*Work to complete*.
In the listing below, identify each line with the word "scene" and return those lines.

*Data excerpt*.
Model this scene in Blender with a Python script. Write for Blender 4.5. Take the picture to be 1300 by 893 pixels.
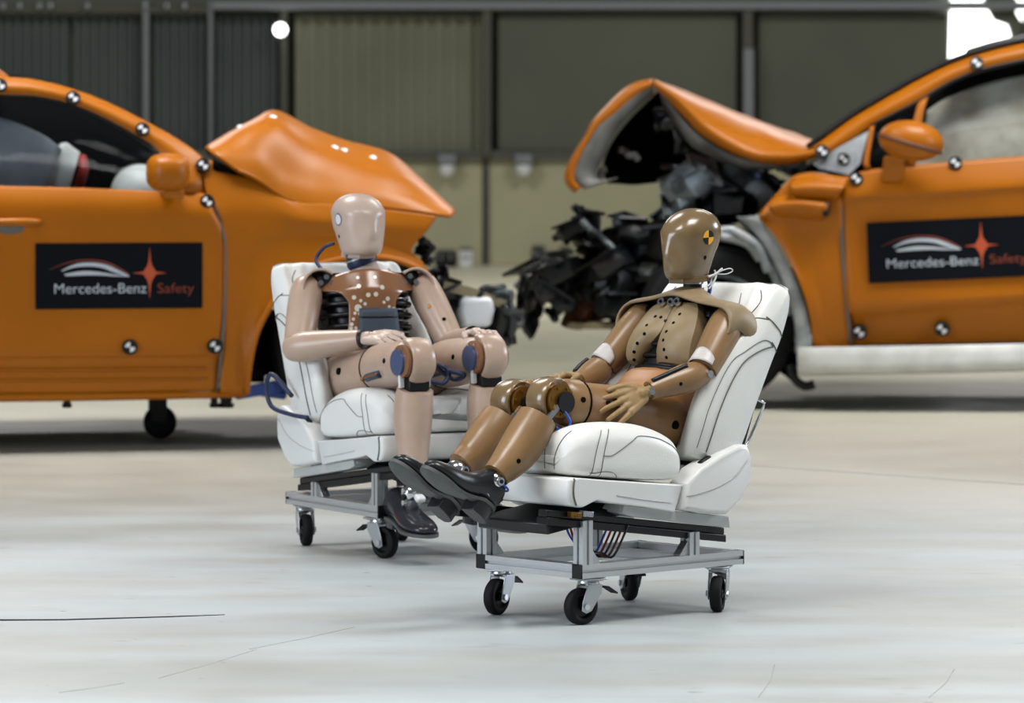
import bpy, bmesh, math, random
from mathutils import Vector, Matrix, Quaternion, noise
from mathutils.bvhtree import BVHTree
random.seed(7)
for o in list(bpy.data.objects): bpy.data.objects.remove(o)
scene = bpy.context.scene
C = scene.collection
PI = math.pi
# ------------------------------------------------------------------ camera, world, lights, exposure
F, HC, YH = 6000.0, 1.5, 130.0          # focal length in pixels (of 1300), eye height, horizon row
cam = bpy.data.cameras.new('camera'); cam_o = bpy.data.objects.new('camera', cam); C.objects.link(cam_o)
cam_o.location = (0, 0, HC); cam_o.rotation_euler = (PI/2, 0, 0)
cam.sensor_fit = 'HORIZONTAL'; cam.sensor_width = 36; cam.lens = F/1300*36
cam.shift_y = (YH-446.5)/1300
cam.clip_end = 200
cam.dof.use_dof = True; cam.dof.focus_distance = 13.75; cam.dof.aperture_fstop = 5.0
scene.camera = cam_o
w = bpy.data.worlds.new('hall_ambient'); scene.world = w; w.use_nodes = True
bg = w.node_tree.nodes['Background']; bg.inputs[0].default_value = (0.90, 0.96, 1.0, 1); bg.inputs[1].default_value = 0.12
def area(name, loc, target, sx, sy, power, col):
    l = bpy.data.lights.new(name, 'AREA'); l.shape = 'RECTANGLE'; l.size = sx; l.size_y = sy; l.energy = power; l.color = col
    o = bpy.data.objects.new(name, l); C.objects.link(o); o.location = loc
    o.rotation_euler = (Vector(target)-Vector(loc)).to_track_quat('-Z', 'Y').to_euler()
    return o
R_SPREAD = math.radians(112)                 # beams narrowed to keep the car flanks darker
for i, (x, y, p) in enumerate([(-3.2, 10.5, 262), (2.6, 12.0, 205), (-3.0, 20, 290), (3.4, 21, 290), (-4.5, 35.5, 440), (4.5, 35.5, 440)]):
    area('hall_lamp', (x, y, 7.0), (x, y+.01, 0), 3.2, 2.2, p, (1, .985, .96)).data.spread = R_SPREAD if y < 25 else PI
area('cool_side_light', (-10.5, 9.0, 3.4), (0, 14.0, .7), 6.0, 4.2, 740, (.80, .88, 1.0))  # unseen side light, placed for the bluish left edge of the heads
area('cool_side_light', (9.5, 17.5, 3.6), (.2, 14.0, .9), 3.0, 2.4, 420, (.82, .90, 1.0))  # unseen, added as a rim light for the right edge of the heads
vs = scene.view_settings
vs.view_transform = 'Standard'; vs.look = 'None'; vs.exposure = 0.10; vs.gamma = 1; vs.use_curve_mapping = False

# ------------------------------------------------------------------ helpers
def lin(h):
    h = h.lstrip('#'); r = [int(h[i:i+2], 16)/255 for i in (0, 2, 4)]
    return tuple(c/12.92 if c <= .04045 else ((c+.055)/1.055)**2.4 for c in r) + (1,)
def mat(name, col, rough=.5, metal=0, var=None, scale=8, bump=0, bscale=60, emit=0, spec=.5, coat=0):
    m = bpy.data.materials.new(name); m.use_nodes = True; nt = m.node_tree; b = nt.nodes['Principled BSDF']
    c = lin(col); b.inputs['Base Color'].default_value = c; b.inputs['Roughness'].default_value = rough
    b.inputs['Metallic'].default_value = metal; b.inputs['Specular IOR Level'].default_value = spec
    b.inputs['Coat Weight'].default_value = coat; b.inputs['Coat Roughness'].default_value = .15
    tc = nt.nodes.new('ShaderNodeTexCoord')
    if var:
        n = nt.nodes.new('ShaderNodeTexNoise'); n.inputs['Scale'].default_value = scale; n.inputs['Detail'].default_value = 6
        mx = nt.nodes.new('ShaderNodeMix'); mx.data_type = 'RGBA'
        r = nt.nodes.new('ShaderNodeMapRange'); r.inputs[1].default_value = .35; r.inputs[2].default_value = .68
        nt.links.new(tc.outputs['Object'], n.inputs['Vector']); nt.links.new(n.outputs['Fac'], r.inputs[0])
        nt.links.new(r.outputs[0], mx.inputs['Factor'])
        mx.inputs['A'].default_value = c; mx.inputs['B'].default_value = lin(var)
        nt.links.new(mx.outputs['Result'], b.inputs['Base Color'])
    if bump:
        n2 = nt.nodes.new('ShaderNodeTexNoise'); n2.inputs['Scale'].default_value = bscale; n2.inputs['Detail'].default_value = 4
        bp = nt.nodes.new('ShaderNodeBump'); bp.inputs['Strength'].default_value = bump; bp.inputs['Distance'].default_value = .004
        nt.links.new(tc.outputs['Object'], n2.inputs['Vector']); nt.links.new(n2.outputs['Fac'], bp.inputs['Height'])
        nt.links.new(bp.outputs[0], b.inputs['Normal'])
    if emit:
        b.inputs['Emission Color'].default_value = c; b.inputs['Emission Strength'].default_value = emit
    return m
M = dict(
    leather=mat('white_leather', '#dededa', .42, bump=.12, bscale=180),
    shell=mat('white_seat_plastic', '#d3d4d2', .38),
    greytrim=mat('grey_seat_trim', '#b4b6b4', .5),
    seam=mat('seam_thread', '#5d5b55', .8),
    scuff=mat('floor_scuff', '#989a97', .7),
    perf=mat('perforated_leather', '#cfcfc9', .55),
    black=mat('black_metal', '#060708', .35),
    rubber=mat('tyre_rubber', '#0b0c0d', .7, bump=.1, bscale=90, spec=.25),
    plasticblack=mat('black_plastic', '#07080a', .42, spec=.35),
    alu=mat('aluminium_profile', '#c4c6c8', .34, .75),
    chrome=mat('chrome', '#d6d8dc', .16, 1),
    steel=mat('zinc_steel', '#b9bcc0', .3, .85),
    boltm=mat('bright_bolt', '#e2ddcf', .3, .35),
    brass=mat('brass', '#8c642a', .32, .8),
    skinf=mat('tan_vinyl_skin', '#7d5f3e', .32, var='#886a47', scale=9, bump=.06, bscale=220),
    skinhead=mat('bronze_vinyl_head', '#766143', .24, var='#6a5638', scale=14, bump=.05, bscale=260, coat=.4),
    jacket=mat('buff_chest_vinyl', '#8a7759', .5, var='#7d6a4c', scale=14, bump=.08, bscale=240),
    belly=mat('orange_tan_vinyl', '#9c6e45', .4, var='#926338', scale=5, bump=.05, bscale=200),
    pelv=mat('brown_pelvis_vinyl', '#7a5430', .45, var='#876238', scale=7, bump=.06, bscale=200),
    handf=mat('glove_vinyl', '#8f7449', .5, bump=.1, bscale=160),
    skinm=mat('pink_vinyl_skin', '#b49c8b', .34, var='#aa8f7b', scale=8, bump=.05, bscale=220, coat=.1),
    skinmh=mat('pale_vinyl_head', '#bba698', .34, bump=.05, bscale=240, coat=.1),
    bib=mat('brown_vinyl_bib', '#8a5f40', .22, var='#7e5537', scale=9, coat=.4),
    cuff=mat('pale_cuff_vinyl', '#b9b3b0', .4),
    blueish=mat('blue_grey_steel', '#56658c', .35, .5),
    navy=mat('navy_rubber', '#1c2647', .5),
    pocket=mat('slate_blue_cloth', '#303c4a', .6),
    blue=mat('blue_wire', '#2a4fb4', .4),
    yellow=mat('target_yellow', '#f2ad14', .4),
    white=mat('white_paint', '#d8dadc', .4),
    shoe=mat('black_shoe_leather', '#191a1c', .3, bump=.06, bscale=120),
    shoem=mat('polished_grey_shoe_leather', '#2c2c33', .22, .2),
    sole=mat('grey_shoe_sole', '#4c4e4d', .6, var='#434544', scale=40),
    orange=mat('orange_car_wrap', '#a25c02', .38, var='#9d5802', scale=2, spec=.28),
    orangein=mat('bare_grey_panel_back', '#6a6a66', .55, var='#3a3a39', scale=6),
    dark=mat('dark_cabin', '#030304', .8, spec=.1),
    decal=mat('navy_sticker', '#070b12', .5, spec=.12),
    silver=mat('silver_print', '#b4bcc4', .45),
    redprint=mat('rust_red_print', '#b04a26', .5),
    dimred=mat('dim_red_print', '#7c331f', .5),
    bag=mat('airbag_cloth', '#8d9096', .8, var='#74777d', scale=5),
    bagr=mat('stained_airbag_cloth', '#c6bfae', .8, var='#948a78', scale=6),
    red=mat('red_belt', '#8e1d14', .6),
    bare=mat('bare_aluminium', '#a9adb0', .4, .5, var='#7c8084', scale=9),
    engine=mat('engine_alloy', '#6f7679', .45, .6, var='#3c4246', scale=12),
    wreck=mat('crushed_black_plastic', '#08090b', .4, var='#121417', scale=9),
    sillw=mat('primed_white_sill', '#c6c7c3', .5, var='#b0b1ab', scale=7),
    liner=mat('pale_wheel_liner', '#a5aaa9', .5, var='#6b7072', scale=9),
    rust=mat('rust_brown_part', '#5a3012', .6),
    tan=mat('tan_bar', '#8d8263', .6),
    olive=mat('olive_corrugated_sheet', '#747663', .6, var='#6a6c59', scale=1.2),
    slate=mat('slate_wall_panel', '#4a5150', .6, var='#3e4545', scale=.9),
    moss=mat('dark_moss_wall_panel', '#525446', .65, var='#4a4c40', scale=.8),
    post=mat('pale_steel_post', '#73767a', .6),
    postd=mat('dark_steel_post', '#45463c', .6),
    concrete=mat('beige_concrete', '#a8a486', .75, var='#979378', scale=.7),
    lampw=mat('lit_lamp', '#ffffff', .5, emit=6),
    day=mat('daylight_opening', '#ffffff', .5, emit=3.5),
    bluepart=mat('blue_trolley_paint', '#173c86', .45),
)
def glass_mat():
    m = bpy.data.materials.new('tinted_glass'); m.use_nodes = True; nt = m.node_tree; nt.nodes.clear()
    out = nt.nodes.new('ShaderNodeOutputMaterial'); mx = nt.nodes.new('ShaderNodeMixShader'); mx.inputs[0].default_value = .003
    t = nt.nodes.new('ShaderNodeBsdfTransparent'); t.inputs[0].default_value = (.86, .88, .89, 1)
    g = nt.nodes.new('ShaderNodeBsdfGlossy'); g.inputs['Roughness'].default_value = .05
    nt.links.new(t.outputs[0], mx.inputs[1]); nt.links.new(g.outputs[0], mx.inputs[2]); nt.links.new(mx.outputs[0], out.inputs[0])
    return m
M['glass'] = glass_mat()
def floor_mat():
    m = bpy.data.materials.new('polished_concrete_floor'); m.use_nodes = True; nt = m.node_tree; b = nt.nodes['Principled BSDF']
    tc = nt.nodes.new('ShaderNodeTexCoord')
    def nz(scale, det, a, bb, vec=None):
        n = nt.nodes.new('ShaderNodeTexNoise'); n.inputs['Scale'].default_value = scale; n.inputs['Detail'].default_value = det
        r = nt.nodes.new('ShaderNodeMapRange'); r.inputs[1].default_value = a; r.inputs[2].default_value = bb
        nt.links.new(vec or tc.outputs['Object'], n.inputs['Vector']); nt.links.new(n.outputs['Fac'], r.inputs[0]); return r.outputs[0]
    def mix(f, a, bcol):
        x = nt.nodes.new('ShaderNodeMix'); x.data_type = 'RGBA'; nt.links.new(f, x.inputs['Factor'])
        if isinstance(a, str): x.inputs['A'].default_value = lin(a)
        else: nt.links.new(a, x.inputs['A'])
        x.inputs['B'].default_value = lin(bcol); return x.outputs['Result']
    def mapped(sc, rot=0):
        mp = nt.nodes.new('ShaderNodeMapping'); mp.inputs['Scale'].default_value = sc; mp.inputs['Rotation'].default_value = (0, 0, rot)
        nt.links.new(tc.outputs['Object'], mp.inputs['Vector']); return mp.outputs[0]
    c = mix(nz(1, 5, .36, .66, mapped((.22, .75, 1), .04)), '#a9b1b3', '#949896')
    c = mix(nz(1, 7, .45, .75, mapped((1.1, 2.6, 1), -.05)), c, '#959690')
    c = mix(nz(1, 5, .64, .74, mapped((3.2, 5.5, 1), .1)), c, '#8f908c')
    c = mix(nz(1, 2, .735, .76, mapped((9, 17, 1), .3)), c, '#6f706d')
    # greyer before the cars; warmer beyond, colour lightened in place of rear lamp light
    sx = nt.nodes.new('ShaderNodeSeparateXYZ'); nt.links.new(tc.outputs['Object'], sx.inputs[0])
    r = nt.nodes.new('ShaderNodeMapRange'); r.inputs[1].default_value = 16.3; r.inputs[2].default_value = 18.5
    nt.links.new(sx.outputs['Y'], r.inputs[0]); c = mix(r.outputs[0], c, '#949188')
    r2 = nt.nodes.new('ShaderNodeMapRange'); r2.inputs[1].default_value = 21; r2.inputs[2].default_value = 27
    nt.links.new(sx.outputs['Y'], r2.inputs[0]); c = mix(r2.outputs[0], c, '#cac6ad')
    nt.links.new(c, b.inputs['Base Color'])
    rg = nz(2.5, 4, .3, .7); rr = nt.nodes.new('ShaderNodeMapRange'); rr.inputs[3].default_value = .34; rr.inputs[4].default_value = .5
    nt.links.new(rg, rr.inputs[0]); nt.links.new(rr.outputs[0], b.inputs['Roughness'])
    b.inputs['Specular IOR Level'].default_value = .35
    return m
M['floor'] = floor_mat()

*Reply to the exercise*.
Model this scene in Blender with a Python script. Write for Blender 4.5. Take the picture to be 1300 by 893 pixels.
scene = bpy.context.scene
C = scene.collection
scene.camera = cam_o
w = bpy.data.worlds.new('hall_ambient'); scene.world = w; w.use_nodes = True
vs = scene.view_settings